__Record list__.
#####

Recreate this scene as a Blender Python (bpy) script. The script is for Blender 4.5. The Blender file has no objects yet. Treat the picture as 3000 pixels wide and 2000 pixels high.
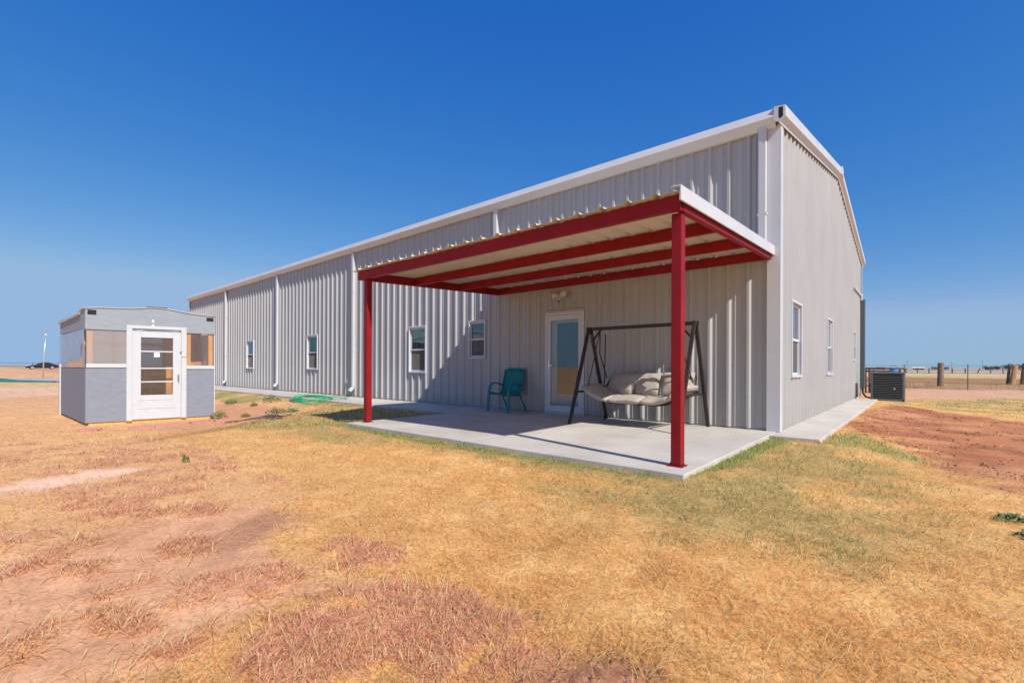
import bpy, bmesh, math, random
import numpy as np
from mathutils import Vector, Matrix

random.seed(7); rng = np.random.default_rng(11)
scene = bpy.context.scene
COL = scene.collection
R = math.radians

# ------------------------------------------------------------------ camera, sky, sun, exposure
CAM = Vector((1.6936, -8.3185, 0.9906)); YAW = -0.7211; FPX = 1375.8; CX = 1488.2; CY = 1075.3
cam_d = bpy.data.cameras.new('camera'); cam = bpy.data.objects.new('camera', cam_d); COL.objects.link(cam)
cam.location = CAM
cam.rotation_euler = (Matrix.Rotation(-YAW, 3, 'Z') @ Matrix.Rotation(R(90), 3, 'X') @ Matrix.Rotation(0.0039, 3, 'Z')).to_euler()
cam_d.sensor_width = 36.0; cam_d.lens = FPX / 3000 * 36
cam_d.shift_x = (1500 - CX) / 3000; cam_d.shift_y = (CY - 1000) / 3000
cam_d.clip_start = 0.05; cam_d.clip_end = 20000
scene.camera = cam

SUN = Vector((1, -0.22, 0.93)).normalized()
SUN_EL = math.asin(SUN.z); SUN_ROT = math.atan2(SUN.x, SUN.y)
world = bpy.data.worlds.new('World'); scene.world = world; world.use_nodes = True
wn = world.node_tree; wn.nodes.clear()
sky = wn.nodes.new('ShaderNodeTexSky'); sky.sky_type = 'NISHITA'; sky.sun_disc = False
sky.sun_elevation = SUN_EL; sky.sun_rotation = SUN_ROT
sky.altitude = 1000; sky.air_density = 1.0; sky.dust_density = 0.6; sky.ozone_density = 3.0
bg = wn.nodes.new('ShaderNodeBackground'); bg.inputs['Strength'].default_value = 0.13
wo = wn.nodes.new('ShaderNodeOutputWorld')
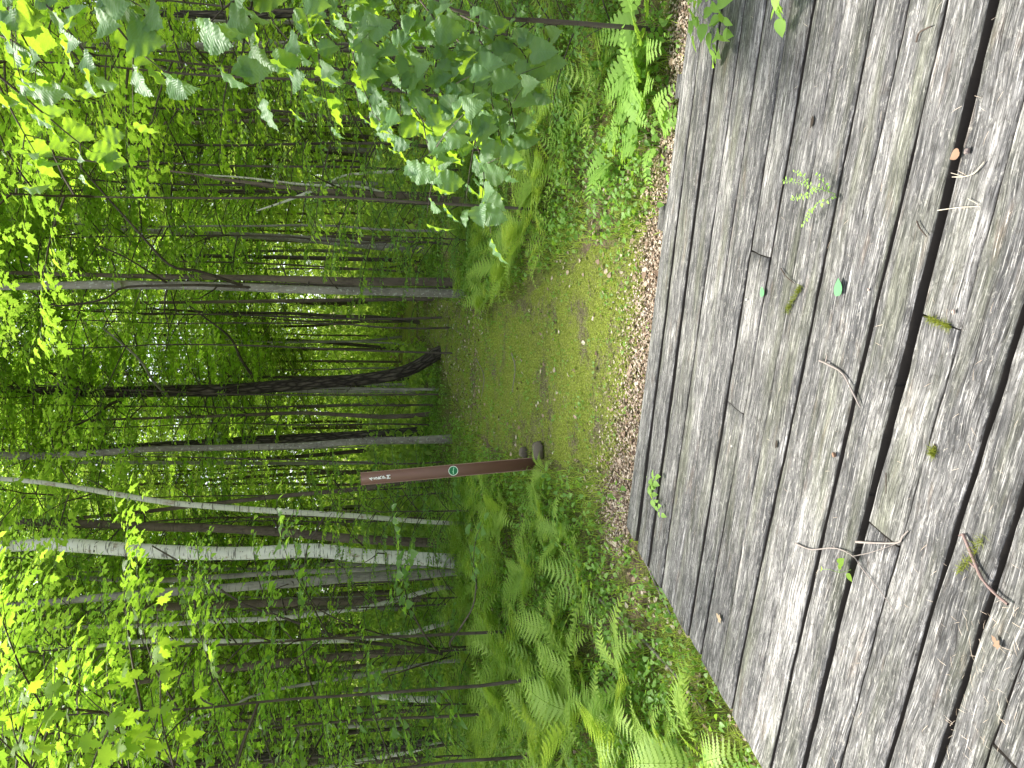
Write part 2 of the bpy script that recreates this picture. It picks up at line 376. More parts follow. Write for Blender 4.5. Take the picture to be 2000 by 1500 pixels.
def place(tpl, P, yaw, pitch, roll, sc, rnd):
    """many copies of one leaf inside one part's mesh"""
    TV, TT = tpl; N = len(P); m = len(TV)
    yaw, pitch, roll, sc = [np.broadcast_to(np.asarray(a, float), (N,)) for a in (yaw, pitch, roll, sc)]
    c, s = np.cos(roll), np.sin(roll)
    x = np.broadcast_to(TV[:, 0], (N, m)); y = TV[:, 1][None] * c[:, None] - TV[:, 2][None] * s[:, None]; z = TV[:, 1][None] * s[:, None] + TV[:, 2][None] * c[:, None]
    c, s = np.cos(pitch)[:, None], np.sin(pitch)[:, None]        # positive pitch = tip down
    x, z = x * c + z * s, -x * s + z * c
    c, s = np.cos(yaw)[:, None], np.sin(yaw)[:, None]
    x, y = x * c - y * s, x * s + y * c
    V = np.stack([x, y, z], -1) * sc[:, None, None] + np.asarray(P)[:, None, :]
    F = (TT[None] + (np.arange(N) * m)[:, None, None]).reshape(-1, 3)
    return V.reshape(-1, 3), F, np.repeat(np.broadcast_to(rnd, (N,)), m), np.tile(TV[:, :2], (N, 1))

def twig_leaves(G, rng, P, tpl, size, gap, spread=.9, tilt=.19, droop=.14, t0=.15, tipleaf=True):
    """leaves alternating along a twig polyline"""
    P = np.asarray(P); seg = np.linalg.norm(np.diff(P, axis=0), axis=1); L = seg.sum(); cum = np.concatenate([[0], np.cumsum(seg)])
    n = max(2, int(L * (1 - t0) / gap)); d = np.linspace(t0 * L, L, n)
    Q = np.stack([np.interp(d, cum, P[:, i]) for i in range(3)], -1)
    dirv = np.stack([np.interp(np.minimum(d + .02, L), cum, P[:, i]) - np.interp(np.maximum(d - .03, 0), cum, P[:, i]) for i in range(3)], -1)
    yaw = np.arctan2(dirv[:, 1], dirv[:, 0]); side = np.where(np.arange(n) % 2 == 0, 1, -1)
    ya = yaw + side * (spread + rng.normal(0, .3, n)); ya[-1] = yaw[-1]
    sc = size * rng.uniform(.6, 1.12, n)
    pet = .25 * size; Q = Q + np.stack([np.cos(ya) * pet, np.sin(ya) * pet, -.05 * size + 0 * ya], -1)
    G.add(*place_r(tpl, Q, ya, rng.normal(droop, tilt, n), rng.normal(0, tilt, n), sc, np.clip(rng.normal(.5, .25, n), 0, 1)))
def place_r(*a):
    V, F, R, U = place(*a); return V, F, R, U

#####

__Objective__. Copy nothing past the line containing "R = math.radians": reproduce every line from the start of the records up to it, skipping pictures.

__Task output__.
Recreate this scene as a Blender Python (bpy) script. The script is for Blender 4.5. The Blender file has no objects yet. Treat the picture as 3000 pixels wide and 2000 pixels high.
import bpy, bmesh, math, random
import numpy as np
from mathutils import Vector, Matrix

random.seed(7); rng = np.random.default_rng(11)
scene = bpy.context.scene
COL = scene.collection
R = math.radians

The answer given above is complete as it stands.